▶ **STATED EXERCISE**: Reproduce exactly the lines starting at the line that contains "Write the bpy" and ending at the line that contains "COL = sc.collection". Omit pictures.
┌──
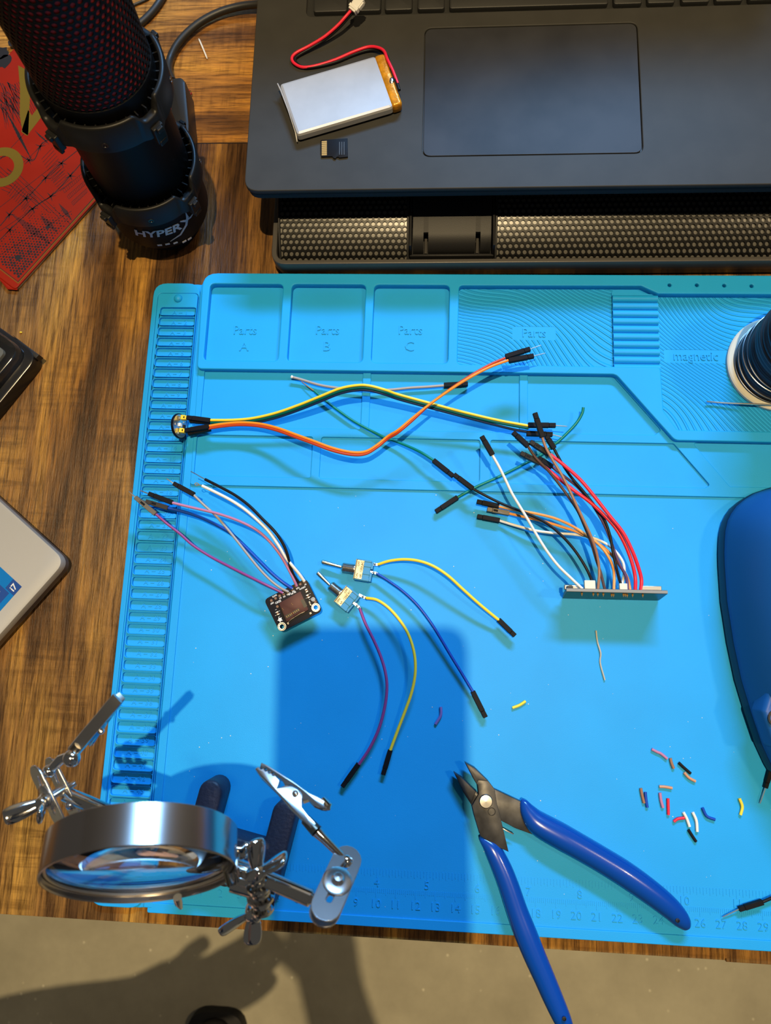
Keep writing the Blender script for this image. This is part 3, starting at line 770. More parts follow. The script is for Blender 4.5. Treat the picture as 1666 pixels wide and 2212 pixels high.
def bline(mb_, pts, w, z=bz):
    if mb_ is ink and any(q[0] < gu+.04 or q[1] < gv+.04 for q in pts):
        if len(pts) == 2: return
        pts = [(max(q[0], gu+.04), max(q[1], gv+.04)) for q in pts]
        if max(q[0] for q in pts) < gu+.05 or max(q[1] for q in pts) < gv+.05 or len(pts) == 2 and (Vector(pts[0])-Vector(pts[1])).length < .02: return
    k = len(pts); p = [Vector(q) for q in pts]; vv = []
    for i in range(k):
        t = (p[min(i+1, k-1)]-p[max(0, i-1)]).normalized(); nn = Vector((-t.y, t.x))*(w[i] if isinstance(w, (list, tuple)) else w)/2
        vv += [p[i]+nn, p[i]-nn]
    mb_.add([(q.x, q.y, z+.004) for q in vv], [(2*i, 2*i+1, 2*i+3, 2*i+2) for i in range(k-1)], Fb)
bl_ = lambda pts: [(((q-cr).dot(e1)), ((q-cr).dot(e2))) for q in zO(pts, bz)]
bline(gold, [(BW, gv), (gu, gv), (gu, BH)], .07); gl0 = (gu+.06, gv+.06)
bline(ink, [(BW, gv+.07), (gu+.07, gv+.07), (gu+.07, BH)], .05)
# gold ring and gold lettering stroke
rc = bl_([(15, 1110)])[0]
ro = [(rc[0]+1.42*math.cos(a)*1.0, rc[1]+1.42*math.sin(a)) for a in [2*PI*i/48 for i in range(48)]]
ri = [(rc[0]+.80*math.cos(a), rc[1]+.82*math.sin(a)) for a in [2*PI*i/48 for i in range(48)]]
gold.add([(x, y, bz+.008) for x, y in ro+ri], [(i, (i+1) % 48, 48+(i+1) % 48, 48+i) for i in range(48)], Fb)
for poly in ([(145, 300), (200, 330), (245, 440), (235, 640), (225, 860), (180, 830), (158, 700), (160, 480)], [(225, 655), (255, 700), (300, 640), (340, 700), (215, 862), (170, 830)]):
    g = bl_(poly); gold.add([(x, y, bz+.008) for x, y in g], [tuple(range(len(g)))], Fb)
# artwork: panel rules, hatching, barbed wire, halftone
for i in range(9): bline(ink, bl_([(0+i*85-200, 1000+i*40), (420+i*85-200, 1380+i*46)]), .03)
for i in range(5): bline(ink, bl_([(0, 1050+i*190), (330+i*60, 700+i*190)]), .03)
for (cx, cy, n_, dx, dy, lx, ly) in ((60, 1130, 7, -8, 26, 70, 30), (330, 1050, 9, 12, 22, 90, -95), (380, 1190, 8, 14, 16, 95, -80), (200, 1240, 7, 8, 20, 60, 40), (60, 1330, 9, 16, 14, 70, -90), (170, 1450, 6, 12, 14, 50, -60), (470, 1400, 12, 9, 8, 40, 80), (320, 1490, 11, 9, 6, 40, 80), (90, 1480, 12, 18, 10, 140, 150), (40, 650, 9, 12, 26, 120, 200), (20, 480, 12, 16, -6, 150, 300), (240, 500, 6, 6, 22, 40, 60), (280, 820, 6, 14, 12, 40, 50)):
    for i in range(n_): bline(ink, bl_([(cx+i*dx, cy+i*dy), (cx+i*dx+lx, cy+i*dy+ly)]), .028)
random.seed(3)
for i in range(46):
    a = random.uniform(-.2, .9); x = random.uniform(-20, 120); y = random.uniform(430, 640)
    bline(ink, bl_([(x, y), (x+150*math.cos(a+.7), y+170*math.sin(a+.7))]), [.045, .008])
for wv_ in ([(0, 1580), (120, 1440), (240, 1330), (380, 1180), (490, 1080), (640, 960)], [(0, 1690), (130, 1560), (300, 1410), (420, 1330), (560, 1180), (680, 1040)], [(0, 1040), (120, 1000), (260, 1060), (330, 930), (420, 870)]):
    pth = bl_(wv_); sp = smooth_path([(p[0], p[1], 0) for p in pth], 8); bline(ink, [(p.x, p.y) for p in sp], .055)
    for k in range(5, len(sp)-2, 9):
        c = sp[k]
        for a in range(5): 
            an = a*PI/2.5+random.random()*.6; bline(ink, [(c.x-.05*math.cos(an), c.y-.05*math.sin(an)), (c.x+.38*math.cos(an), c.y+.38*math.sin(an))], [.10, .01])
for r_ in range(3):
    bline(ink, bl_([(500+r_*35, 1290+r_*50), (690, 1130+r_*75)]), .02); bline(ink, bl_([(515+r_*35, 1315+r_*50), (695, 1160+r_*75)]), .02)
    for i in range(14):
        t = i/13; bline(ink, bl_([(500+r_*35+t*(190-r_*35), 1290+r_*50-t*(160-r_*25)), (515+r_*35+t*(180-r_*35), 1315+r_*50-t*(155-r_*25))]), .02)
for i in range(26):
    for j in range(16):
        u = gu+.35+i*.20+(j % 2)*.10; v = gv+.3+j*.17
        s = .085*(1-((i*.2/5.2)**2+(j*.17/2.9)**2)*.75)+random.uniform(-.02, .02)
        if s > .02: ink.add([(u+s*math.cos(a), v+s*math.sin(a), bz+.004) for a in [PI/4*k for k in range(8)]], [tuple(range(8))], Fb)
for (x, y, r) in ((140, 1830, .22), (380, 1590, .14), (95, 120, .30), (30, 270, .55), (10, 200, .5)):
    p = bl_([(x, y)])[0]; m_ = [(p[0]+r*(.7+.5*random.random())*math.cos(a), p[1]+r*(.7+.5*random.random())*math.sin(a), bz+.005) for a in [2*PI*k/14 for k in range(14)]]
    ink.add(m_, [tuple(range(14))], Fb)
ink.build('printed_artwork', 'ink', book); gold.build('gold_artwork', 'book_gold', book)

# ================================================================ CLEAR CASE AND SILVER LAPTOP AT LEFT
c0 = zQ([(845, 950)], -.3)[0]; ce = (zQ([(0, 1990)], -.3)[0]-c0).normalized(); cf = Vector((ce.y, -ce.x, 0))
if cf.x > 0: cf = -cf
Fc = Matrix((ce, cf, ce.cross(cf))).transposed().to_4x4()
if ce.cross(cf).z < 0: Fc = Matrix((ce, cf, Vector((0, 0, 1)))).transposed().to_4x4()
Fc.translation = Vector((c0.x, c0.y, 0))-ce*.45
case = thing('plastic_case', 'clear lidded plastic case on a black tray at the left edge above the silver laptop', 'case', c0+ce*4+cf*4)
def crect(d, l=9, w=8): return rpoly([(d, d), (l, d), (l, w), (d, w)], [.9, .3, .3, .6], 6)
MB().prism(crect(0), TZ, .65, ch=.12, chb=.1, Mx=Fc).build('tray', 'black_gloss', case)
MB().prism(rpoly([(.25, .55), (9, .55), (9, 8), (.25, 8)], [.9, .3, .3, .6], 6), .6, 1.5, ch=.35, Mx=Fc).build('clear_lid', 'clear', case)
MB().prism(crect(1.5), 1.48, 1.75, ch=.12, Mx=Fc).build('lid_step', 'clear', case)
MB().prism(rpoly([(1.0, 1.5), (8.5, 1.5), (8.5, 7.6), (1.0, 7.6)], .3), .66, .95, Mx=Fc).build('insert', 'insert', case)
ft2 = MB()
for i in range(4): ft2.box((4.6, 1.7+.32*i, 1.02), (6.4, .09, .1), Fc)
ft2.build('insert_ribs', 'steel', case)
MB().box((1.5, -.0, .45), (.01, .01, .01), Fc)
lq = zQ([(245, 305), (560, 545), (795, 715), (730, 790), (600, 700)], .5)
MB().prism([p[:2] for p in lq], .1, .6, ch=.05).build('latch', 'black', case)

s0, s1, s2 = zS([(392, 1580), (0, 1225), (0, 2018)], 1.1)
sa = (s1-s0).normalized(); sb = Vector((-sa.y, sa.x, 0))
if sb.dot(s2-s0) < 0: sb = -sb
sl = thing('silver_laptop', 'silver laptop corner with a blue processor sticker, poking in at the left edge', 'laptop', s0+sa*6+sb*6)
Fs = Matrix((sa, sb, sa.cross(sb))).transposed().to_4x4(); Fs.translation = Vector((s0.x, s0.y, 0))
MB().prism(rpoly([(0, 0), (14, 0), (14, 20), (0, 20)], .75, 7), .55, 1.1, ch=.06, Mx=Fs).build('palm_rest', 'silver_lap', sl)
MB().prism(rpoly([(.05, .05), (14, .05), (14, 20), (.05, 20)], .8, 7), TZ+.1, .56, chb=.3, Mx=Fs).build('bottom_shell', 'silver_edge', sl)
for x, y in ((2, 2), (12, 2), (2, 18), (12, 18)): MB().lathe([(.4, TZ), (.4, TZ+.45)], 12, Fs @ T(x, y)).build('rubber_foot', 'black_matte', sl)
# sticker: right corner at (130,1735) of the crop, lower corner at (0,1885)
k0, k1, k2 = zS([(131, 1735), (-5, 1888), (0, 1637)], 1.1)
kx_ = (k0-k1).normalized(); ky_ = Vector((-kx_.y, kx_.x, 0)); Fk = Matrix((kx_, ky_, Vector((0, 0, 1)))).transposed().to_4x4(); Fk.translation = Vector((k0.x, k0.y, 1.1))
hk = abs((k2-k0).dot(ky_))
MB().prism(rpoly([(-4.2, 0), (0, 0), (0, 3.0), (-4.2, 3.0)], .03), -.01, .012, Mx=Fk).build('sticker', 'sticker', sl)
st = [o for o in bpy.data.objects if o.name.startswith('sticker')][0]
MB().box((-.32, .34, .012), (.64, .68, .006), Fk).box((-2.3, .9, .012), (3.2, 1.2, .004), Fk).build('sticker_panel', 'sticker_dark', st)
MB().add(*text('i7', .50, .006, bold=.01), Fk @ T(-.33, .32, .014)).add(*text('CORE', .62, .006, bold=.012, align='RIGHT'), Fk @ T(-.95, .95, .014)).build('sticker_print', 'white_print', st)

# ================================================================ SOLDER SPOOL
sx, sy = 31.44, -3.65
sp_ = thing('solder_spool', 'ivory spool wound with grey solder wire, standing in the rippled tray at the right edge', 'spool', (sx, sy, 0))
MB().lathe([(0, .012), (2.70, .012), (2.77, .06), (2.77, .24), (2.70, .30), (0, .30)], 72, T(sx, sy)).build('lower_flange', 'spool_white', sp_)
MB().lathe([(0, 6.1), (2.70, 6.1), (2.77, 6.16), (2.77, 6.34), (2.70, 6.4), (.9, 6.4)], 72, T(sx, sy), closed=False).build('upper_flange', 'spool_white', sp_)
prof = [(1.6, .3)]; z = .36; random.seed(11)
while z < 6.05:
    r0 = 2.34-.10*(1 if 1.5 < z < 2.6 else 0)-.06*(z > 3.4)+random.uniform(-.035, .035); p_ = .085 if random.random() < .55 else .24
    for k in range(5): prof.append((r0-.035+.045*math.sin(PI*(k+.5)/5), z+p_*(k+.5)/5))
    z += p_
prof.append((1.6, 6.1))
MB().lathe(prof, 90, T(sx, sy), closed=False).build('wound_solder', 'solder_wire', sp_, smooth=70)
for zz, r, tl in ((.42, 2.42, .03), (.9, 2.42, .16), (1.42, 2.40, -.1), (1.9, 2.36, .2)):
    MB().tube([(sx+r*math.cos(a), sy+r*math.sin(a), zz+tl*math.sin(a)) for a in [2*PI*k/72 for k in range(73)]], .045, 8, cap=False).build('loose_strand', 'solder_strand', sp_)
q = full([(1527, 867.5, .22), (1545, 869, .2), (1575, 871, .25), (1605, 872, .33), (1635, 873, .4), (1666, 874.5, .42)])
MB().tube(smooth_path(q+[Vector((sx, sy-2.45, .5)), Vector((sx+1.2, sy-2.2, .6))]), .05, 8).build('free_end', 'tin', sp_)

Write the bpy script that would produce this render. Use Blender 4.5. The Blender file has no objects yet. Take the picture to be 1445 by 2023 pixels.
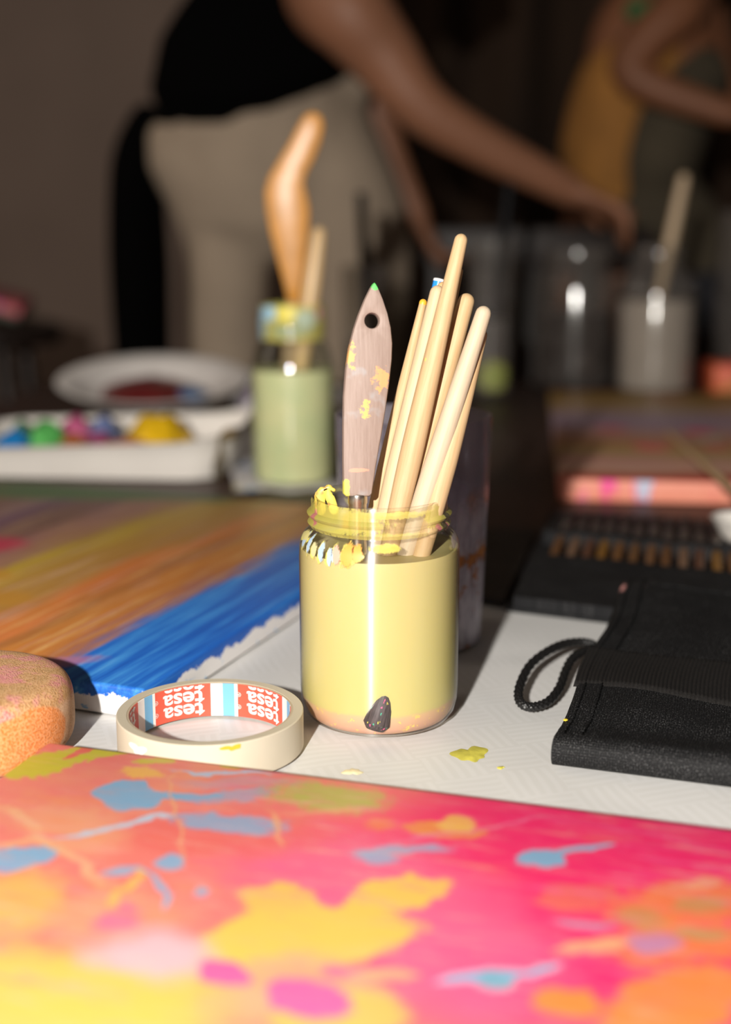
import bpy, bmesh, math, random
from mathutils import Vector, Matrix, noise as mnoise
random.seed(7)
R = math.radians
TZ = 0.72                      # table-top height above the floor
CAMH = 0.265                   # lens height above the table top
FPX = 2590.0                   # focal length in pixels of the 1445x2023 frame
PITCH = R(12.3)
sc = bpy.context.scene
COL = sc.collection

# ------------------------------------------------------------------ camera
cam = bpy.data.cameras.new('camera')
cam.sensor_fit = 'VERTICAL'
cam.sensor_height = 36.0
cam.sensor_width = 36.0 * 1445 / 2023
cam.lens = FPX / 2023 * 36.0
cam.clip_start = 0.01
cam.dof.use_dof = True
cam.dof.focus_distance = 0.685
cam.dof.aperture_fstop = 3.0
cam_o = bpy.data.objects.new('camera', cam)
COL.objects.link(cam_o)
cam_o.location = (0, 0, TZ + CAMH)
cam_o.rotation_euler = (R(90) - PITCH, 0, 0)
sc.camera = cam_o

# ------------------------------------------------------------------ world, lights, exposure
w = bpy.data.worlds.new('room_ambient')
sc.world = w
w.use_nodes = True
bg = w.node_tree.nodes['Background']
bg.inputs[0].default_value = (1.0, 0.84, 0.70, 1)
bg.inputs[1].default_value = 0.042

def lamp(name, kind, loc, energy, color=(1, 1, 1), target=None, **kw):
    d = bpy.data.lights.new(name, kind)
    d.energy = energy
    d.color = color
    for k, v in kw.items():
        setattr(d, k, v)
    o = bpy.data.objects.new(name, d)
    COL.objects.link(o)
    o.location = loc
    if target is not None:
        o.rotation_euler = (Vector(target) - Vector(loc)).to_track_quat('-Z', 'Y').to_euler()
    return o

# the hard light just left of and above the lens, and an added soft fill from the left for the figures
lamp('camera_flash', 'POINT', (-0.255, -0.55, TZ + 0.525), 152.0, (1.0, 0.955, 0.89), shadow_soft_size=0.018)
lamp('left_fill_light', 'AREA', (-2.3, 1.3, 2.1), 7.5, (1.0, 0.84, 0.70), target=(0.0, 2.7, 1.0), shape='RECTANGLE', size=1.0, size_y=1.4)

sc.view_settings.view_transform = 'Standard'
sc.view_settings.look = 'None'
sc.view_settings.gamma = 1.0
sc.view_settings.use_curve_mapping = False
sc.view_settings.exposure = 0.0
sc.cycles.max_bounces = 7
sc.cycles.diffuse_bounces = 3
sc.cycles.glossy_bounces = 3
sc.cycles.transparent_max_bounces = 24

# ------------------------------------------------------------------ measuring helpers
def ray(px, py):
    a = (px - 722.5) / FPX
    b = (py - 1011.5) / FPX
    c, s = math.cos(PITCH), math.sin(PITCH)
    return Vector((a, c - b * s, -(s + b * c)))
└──
▶ **TASK ANSWER**:
Write the bpy script that would produce this render. Use Blender 4.5. The Blender file has no objects yet. Take the picture to be 1445 by 2023 pixels.
import bpy, bmesh, math, random
from mathutils import Vector, Matrix, noise as mnoise
random.seed(7)
R = math.radians
TZ = 0.72                      # table-top height above the floor
CAMH = 0.265                   # lens height above the table top
FPX = 2590.0                   # focal length in pixels of the 1445x2023 frame
PITCH = R(12.3)
sc = bpy.context.scene
COL = sc.collection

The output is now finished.